I’d also like to see how much each resource costs, how much I’m paying per hour for them, and an option to sort by any of the columns (Name, imported, manufactured, et cetera).

This is great for manual input of stockpile settings and end game manufacturing of high demand products. :slight_smile:

Still, auto populate stockpile would be the most useful for newer players.

I literally just checked in the code that does this. Will be in 1.11 :smiley:

:smiley:

Hi,

so when adding some more informations to this window an additional view to the %-bars would be great.
At the moment the %-bar at Consumption/Hour will be calculated by the sum of each value at the beginning. So while watching the statistics over some time the bars can exceed the column and window frame:

So even this window will show the Consumptzion/Hour of the last (instead of the actual) hour this still can happen.
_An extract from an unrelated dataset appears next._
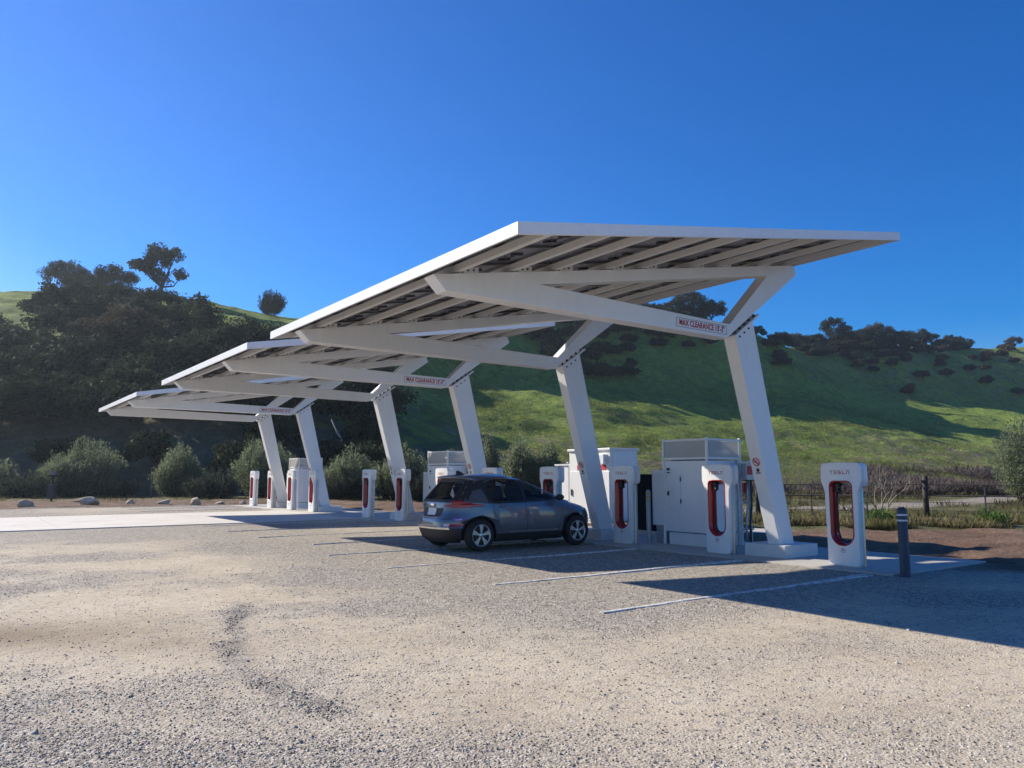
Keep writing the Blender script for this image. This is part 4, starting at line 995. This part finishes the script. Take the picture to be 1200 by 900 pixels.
# ------------------------------------------------------------------ foliage
def quads_at(P, size, g, aspect=.5, up=0.0, dirs=None):
    n = len(P); d = g.normal(size=(n, 3)) if dirs is None else dirs+g.normal(size=(n, 3))*.35; d[:, 2] += up; d /= np.linalg.norm(d, axis=1, keepdims=True)
    r = np.cross(d, g.normal(size=(n, 3))); r /= np.linalg.norm(r, axis=1, keepdims=True)+1e-9
    s = (size*(.6+.8*g.random(n)))[:, None] if np.isscalar(size) else size[:, None]
    a = d*s; b = r*s*aspect*.5
    V = np.stack([P-b*.3, P+a*.5-b, P+a, P+a*.5+b], 1).reshape(-1, 3)
    return V
def leafmesh(name, V, mat, g, tint=None):
    n = len(V)//4; Q = np.arange(4*n).reshape(-1, 4)
    t_ = np.repeat(g.random(n) if tint is None else tint, 4)
    return fast_mesh(name, V, Q, mat, t_)
def oak_pts(R_, H, g, ncl=34, per=95, flat=.62, gap=1.0):
    """clump centres spread through a spreading crown"""
    out = []; cc = []
    for i in range(ncl):
        th = g.random()*2*PI; ph = math.acos(g.uniform(-.35, 1)); rr = (.55+.45*g.random())
        c = np.array([math.cos(th)*math.sin(ph)*R_*rr, math.sin(th)*math.sin(ph)*R_*rr, H*.56+math.cos(ph)*H*.40*rr])
        cr = R_*g.uniform(.20, .36)
        p = g.normal(size=(per, 3)); p /= np.linalg.norm(p, axis=1, keepdims=True); p *= (g.random((per, 1))**.4)*cr; p[:, 2] *= .7
        out.append(c+p); cc.append(c)
    return np.concatenate(out), cc
def oak_trunk(R_, H, cc, g):
    mb = MB(); n = 3+int(g.integers(0, 2)); fork = np.array([g.normal()*.1*R_, g.normal()*.1*R_, H*.22])
    mb.tube([(0, 0, -1.0), (0, 0, .0), tuple(fork)], [H*.05, H*.042, H*.034], 8)
    for i in range(n*3):
        c = cc[int(g.integers(0, len(cc)))]; m = (fork+c)/2+g.normal(size=3)*R_*.08; m[2] += .02*H
        mb.tube([tuple(fork), tuple(m), tuple(c)], [H*.022, H*.013, H*.004], 5)
    return mb
tpl = []
for i in range(5):
    g = np.random.default_rng(100+i); R_ = 4.0*g.uniform(.85, 1.15); H = 7.5*g.uniform(.85, 1.15)
    P, cc = oak_pts(R_, H, g, ncl=42 if i != 2 else 30, per=190)
    crown = leafmesh('oak_crown', quads_at(P, .30, g, .75), M['oak'], g)
    crown2 = crown.copy(); crown2.materials.clear(); crown2.materials.append(M['oak_brown'])
    tpl.append((crown, oak_trunk(R_, H, cc, g).mesh('oak_trunk', M['bark']), crown2, P))
def oak(label, X, Y, s, k, brown=False, sz=1.0, group=None, name='oak_tree', z=None):
    x, y, _ = cw(X, Y); z = hill(X, Y) if z is None else z
    t = thing(name, label, 'tree', (x, y, z-.1), random.uniform(0, 6.28), group); t.scale = (s, s, s*sz)
    obj_from('crown', tpl[k][2 if brown else 0], t); obj_from('trunk', tpl[k][1], t); return t
def at_px(u, Y): return (u-600)/900*Y*1.0
GL = 'oaks along the left skyline'
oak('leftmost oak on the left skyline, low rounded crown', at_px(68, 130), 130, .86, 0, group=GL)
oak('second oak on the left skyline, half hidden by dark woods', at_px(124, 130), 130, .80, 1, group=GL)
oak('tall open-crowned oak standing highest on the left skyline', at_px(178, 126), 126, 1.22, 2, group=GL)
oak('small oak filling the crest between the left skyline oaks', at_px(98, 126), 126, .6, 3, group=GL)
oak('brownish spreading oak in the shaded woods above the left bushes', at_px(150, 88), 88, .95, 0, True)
oak('smaller brownish oak at the left of the woods', at_px(105, 90), 90, .75, 3, True)
# right skyline
GR = 'oaks along the right skyline'
rs = [(815, .95, 0), (838, .85, 3), (940, .6, 1), (962, .55, 4), (985, 1.15, 2), (1003, .8, 3), (1020, .8, 0), (1036, .95, 1), (1052, .85, 4), (1068, .8, 3), (1085, .75, 0), (1100, .6, 2), (1196, .6, 1)]
words = ['just right of the near canopy roof', 'where the ridge meets the rear strut of the near canopy', 'first of the clump right of the leaning column', 'small one just left of the tallest open-crowned oak', 'tallest and most open-crowned of the ridge', 'just right of the tallest open-crowned oak', 'second to the right of the tallest oak',
         'third to the right of the tallest oak', 'fourth to the right of the tallest oak', 'fifth to the right of the tallest oak', 'second from the right end of the ridge clump', 'at the right end of the ridge clump', 'alone at the far right edge of the picture']
def crestY(a):
    j = range(len(RY)); best = max(((HZ[np.clip(np.searchsorted(RA, a), 0, len(RA)-1), q]-1.6)/RY[q], RY[q]) for q in j if RY[q] < 350); return best[1]
for (u, s, k), w in zip(rs, words):
    a = (u-600)/900; Yc = crestY(a)-random.uniform(2, 12)
    oak('skyline oak '+w, a*Yc, Yc, s*1.2, k, k == 1 or u in (940,), group=GR)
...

… and one more point to check out when working on this window:

It looks like the Consumption/Hour means how often a resource has been imported.
At a factory with 110 to 120 cars per hour it should use appropriate quantities of the necessary components, e.g. 220 to 240 Trims (x2) or Wing Mirrors (x2) and 440 to 480 Door Panels (x4) or 550 to 600 Windows (x6). But the quantities of self produced components are lower:

Another example is Steel Sheets and Steel. When comparing the quantities ‘Total’ and ‘In stockpiles’ with ‘Comsumption/Hour’ of both I would expect a consumption of ca. 800 Steel Sheet per hour. The 368 pieces of Steel Sheets ‘In stockpile’ are related to 28 manufacturing slots that consume this component which is an average of 13 pieces per slot. But because 100% of the needed Steel Sheet are produced in-house nothing needs to be imported what would explain the 0 consumption:

Attached the custom map and the latest savegame I used for the screenshots.
crazy8_1.11_restart.rar (1.79 MB)
mission_crazy8.rar (11.8 KB)

That just sounds like a straight-up oversight by me! Once I get code in to trace local/imported numbers I will both fix this, and introduce a percentage indicator for how many are imported versus the total.